Altro che “città ribelle” (a cosa poi?) di attualità demagistrisiana. Napoli è stata ampiamente raccontata e immaginata da registi, attori, scrittori e artisti. Ora deve essere completamente riprogettata. Sia chiaro: l’ultima fiction firmata da Corsicato conferma quanto gradevole sia questo racconto e quanto diseconomica risulterebbe una sua interruzione, visto che l’industria culturale è ormai un punto di forza acquisito. Ma ora devono entrare in scena gli altri: gli ingegneri, gli architetti, gli inventori di nuovi modelli di gestione, e con loro gli operai, i carpentieri, i manovratori di ruspe (quelle vere) e di gru. Le cose da fare sono molte. E dovunque – non da queste parti- – già se ne parla con riferimenti sia alla teoria che alla pratica. Ci sono da rimettere in salvo le finanze comunali. C’è da riconsiderare la mobilità urbana. C’è da manutenere e valorizzare il patrimonio. C’è da ripensare l’intero comparto del turismo. E a parte le periferie da rammendare, nel senso “alto” proposto da Renzo Piano, e i servizi pubblici da portare a standard europei, ci sono da riprogettare – nel quadro di una totale rivoluzione dei rapporti sociali – sia gli spazi pubblici (dai negozi alle aree di scambio, quelle dove lasciare le merci) sia le abitazioni private, con meno metri quadrati ai luoghi condivisi e più a quelli individuali.
C’è, insomma, l’intera idea di città da rimettere a fuoco. Ma prima ancora di fare tutto questo può essere più utile e più urgente decidere cosa invece non fare. Proprio così. I suggerimenti, a questo proposito, sono essenzialmente due. Il primo. Non credere che tutto possa dipendere dallo Stato. Le risorse ingenti che stanno per essere mobilitate non saranno mai abbastanza se non si dà fiducia all’iniziativa privata. E avere fiducia vuol dire comportarsi di conseguenza, giudicare i progetti nel merito, facilitarne l’attuazione. Napoli, invece, è pur sempre la città in cui gli imprenditori vengono visti con sospetto e definiti, con compiaciuto disprezzo, “prenditori”. Il secondo. Non ricominciare con le utopie. La crisi delle città non implica come unica soluzione possibile il ritorno romantico alla campagna, dove tra l’altro il vivere è lieve per i ricchi e faticoso per i poveri. Un riequilibrio tra terra e cemento, di cui ora si torna a parlare, non può che essere all’ordine del giorno.

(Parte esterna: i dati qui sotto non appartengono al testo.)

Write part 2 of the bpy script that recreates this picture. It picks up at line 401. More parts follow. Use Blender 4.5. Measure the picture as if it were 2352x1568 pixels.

Ma l’impressione è che dietro tanta retorica naturalistica si nasconda – vedi de Magistris – non solo la scelta ideologica ma soprattutto l’incapacità di riprogettare la città. Rem Koolhaas, l’archistar che sta diventando il riferimento di tutti gli apostoli della campagna, di recente ha scritto: “Viviamo in una prigione che abbiamo imposto a noi stessi. Dalla vita urbana non c’è da aspettarsi più nulla”. Ecco l’inganno della falsa profezia. È semmai vero il contrario. Dalla città dobbiamo aspettarci e pretendere tutto. E, naturalmente, il meglio. Non solo le piste ciclabili e le pizzerie per la movida.